Quote from: bobby brown on Dec 20, 2016, 08:38:07 PM
Everything Alien did in 79 doesn't work today. Take mothers chamber for instance, or the display screens. Star Wars is differently, because it is a universe on its own, While Alien is trying to portray OUR future.
I've spent an entire semester studying the aesthetics and motives of science fiction texts (visual or orthographic). I would have to disagree with you on its representation being our future. It may have been the future in the mind of a 1970s filmmaker or artist, but it is still an imagined "future of one moment of what is now our own past" (Jameson 151).
Of course, Jameson is talking about Utopian writings of science fiction, but according to him, we have "[a] constitutional inability to imagine Utopia itself" (153)
but in the same article, extends this logic to Dystopian concepts:"All of this can be said in another way by showing that, if Soviet images of Utopia are ideological, our own characteristically Western images of dystopia are no less so, and fraught with equally virulent contradictions [...] Orwell's novel [
1984] indeed, set out explicitly to dramatize the tyrannical omnipotence of a bureaucratic elite, with its perfected and omnipresent technological control [...] to show how, without freedom of thought, no science or scientific progress is possible, a thesis vividly reinforced by images of squalor and decaying buildings. The contradiction lies of course in the logical impossibility of reconciling these two propositions: if science and technological mastery are now hampered by the lack of freedom, the absolute technological power of the dystopian bureaucracy vanishes along with it and "totalitarianism" ceases to be a dystopia in Orwell's sense. Or the reverse: if these Stalinist masters dispose of some perfected scientific and technological power, then genuine freedom of inquiry must exist somewhere within this state, which was precisely- what was not to have been demonstrated" (155-6).
In regards to Alien's so-called envisioning of our future, Jameson would argue "...These visions are themselves now historical and dated-streamlined cities of the future on peeling murals-while our lived experience of our greatest metropolises is one of urban decay and blight. That particular Utopian future has in other words turned out to have been merely the future of one moment of what is now our own past.

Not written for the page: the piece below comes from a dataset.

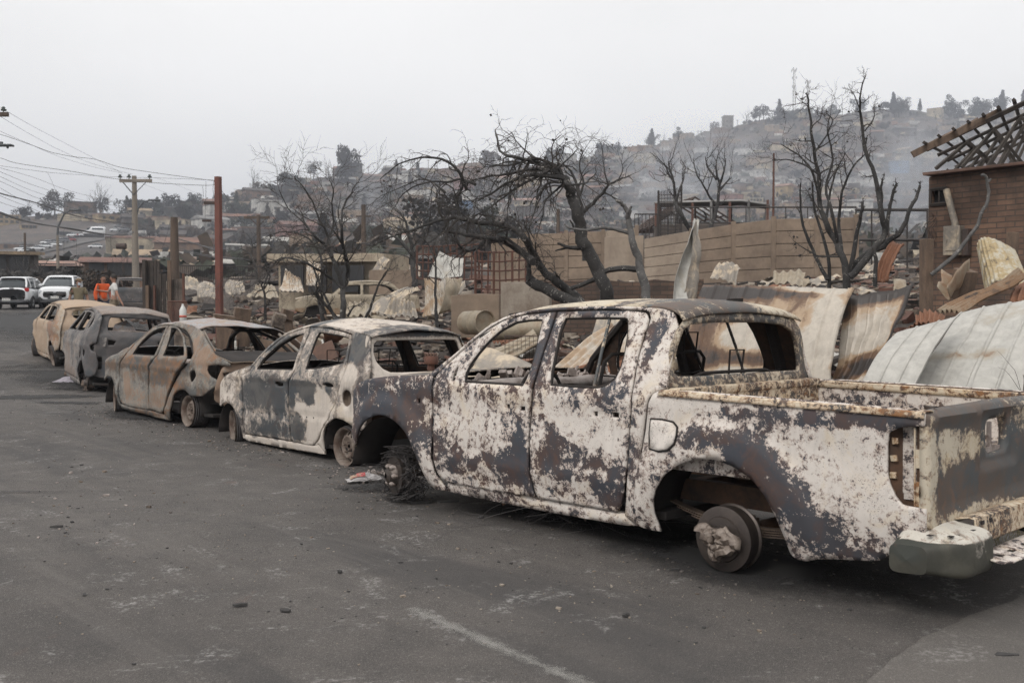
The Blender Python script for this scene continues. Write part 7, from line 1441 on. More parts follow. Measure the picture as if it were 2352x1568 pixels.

In reality, the relationship of this form of representation, this specific narrative apparatus, to its ostensible content-the future-has always been more complex than this. For the apparent realism, or representationality, of SF has concealed another, far more complex temporal structure: not to give us "images" of the future [...] but rather to defamiliarize and restructure our experience of our own present" (151).
In other words, there is no "future" in what Alien shows us. It is not a crystal ball in that sense. It reveals something in our own present that we cannot ordinarily see: "Elaborate strategies of indirection are therefore necessary if we are somehow to break through our monadic insulation and to "experience," for some first and real time, this 'present,' which is after all all we have" (151).
Works Cited
Jameson, Fredric. "Progress Versus Utopia; Or, Can We Imagine the Future?"
Science Fiction Studies, vol. 9, no. 2, 1982, pp. 147-158.